• Task to carry out: Comb through the entries for "scene" and pull out each line that holds it.

##### Supplied records #####

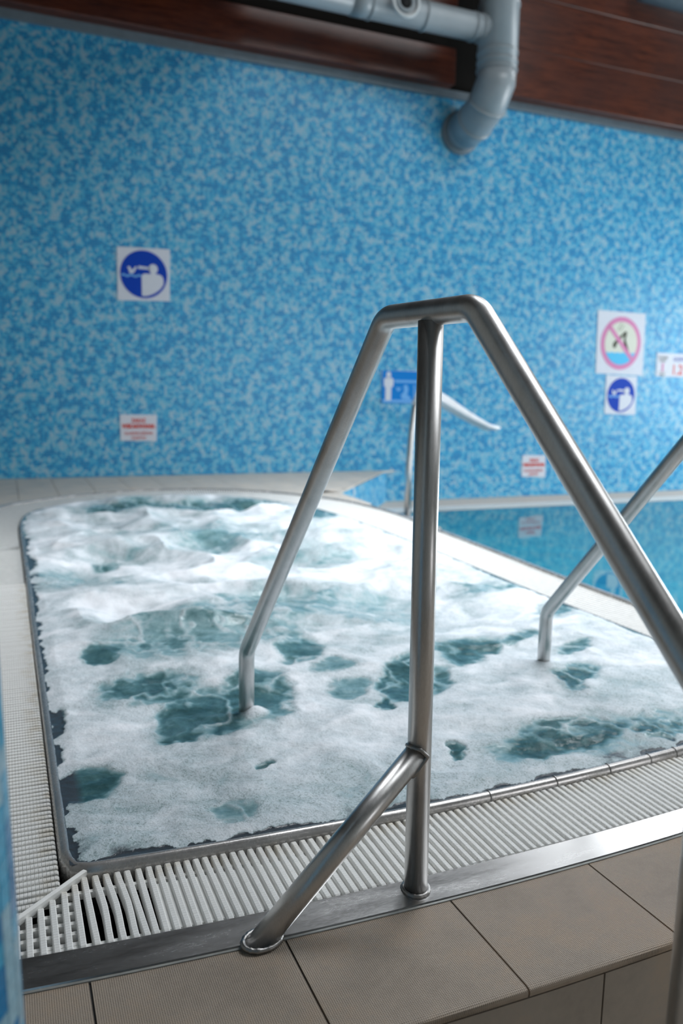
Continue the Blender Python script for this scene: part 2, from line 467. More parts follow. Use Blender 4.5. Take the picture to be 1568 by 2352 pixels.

#####
##### Supplied records #####

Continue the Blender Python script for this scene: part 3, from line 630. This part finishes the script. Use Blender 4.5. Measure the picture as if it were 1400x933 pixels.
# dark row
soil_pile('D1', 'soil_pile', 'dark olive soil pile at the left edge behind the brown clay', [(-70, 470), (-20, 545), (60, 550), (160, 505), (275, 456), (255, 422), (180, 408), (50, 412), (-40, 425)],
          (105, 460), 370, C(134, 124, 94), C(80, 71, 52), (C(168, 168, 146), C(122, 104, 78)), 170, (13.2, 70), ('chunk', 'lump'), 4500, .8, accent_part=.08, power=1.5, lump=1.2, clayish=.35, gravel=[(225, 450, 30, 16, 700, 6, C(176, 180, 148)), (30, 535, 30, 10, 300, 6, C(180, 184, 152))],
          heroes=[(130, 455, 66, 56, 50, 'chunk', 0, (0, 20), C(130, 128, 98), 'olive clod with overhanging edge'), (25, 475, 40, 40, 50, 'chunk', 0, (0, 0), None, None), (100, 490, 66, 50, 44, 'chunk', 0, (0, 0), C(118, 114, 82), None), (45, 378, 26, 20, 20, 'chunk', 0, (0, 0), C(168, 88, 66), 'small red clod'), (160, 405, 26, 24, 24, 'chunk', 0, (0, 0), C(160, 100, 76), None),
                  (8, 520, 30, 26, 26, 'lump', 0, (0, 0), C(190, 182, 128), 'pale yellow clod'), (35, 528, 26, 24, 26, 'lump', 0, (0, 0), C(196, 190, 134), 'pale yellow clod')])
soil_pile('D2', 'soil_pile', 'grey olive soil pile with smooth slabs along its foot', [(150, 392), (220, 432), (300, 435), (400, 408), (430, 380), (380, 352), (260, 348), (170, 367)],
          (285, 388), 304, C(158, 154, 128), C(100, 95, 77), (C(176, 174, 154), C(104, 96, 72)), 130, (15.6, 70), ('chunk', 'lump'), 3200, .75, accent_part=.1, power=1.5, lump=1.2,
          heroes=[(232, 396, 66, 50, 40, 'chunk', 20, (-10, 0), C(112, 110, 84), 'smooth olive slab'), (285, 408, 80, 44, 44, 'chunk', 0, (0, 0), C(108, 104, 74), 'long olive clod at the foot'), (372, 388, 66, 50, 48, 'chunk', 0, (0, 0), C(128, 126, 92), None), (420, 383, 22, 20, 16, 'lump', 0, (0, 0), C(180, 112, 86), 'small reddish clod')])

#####

• Final answer:
Continue the Blender Python script for this scene: part 2, from line 467. More parts follow. Use Blender 4.5. Take the picture to be 1568 by 2352 pixels.
Continue the Blender Python script for this scene: part 3, from line 630. This part finishes the script. Use Blender 4.5. Measure the picture as if it were 1400x933 pixels.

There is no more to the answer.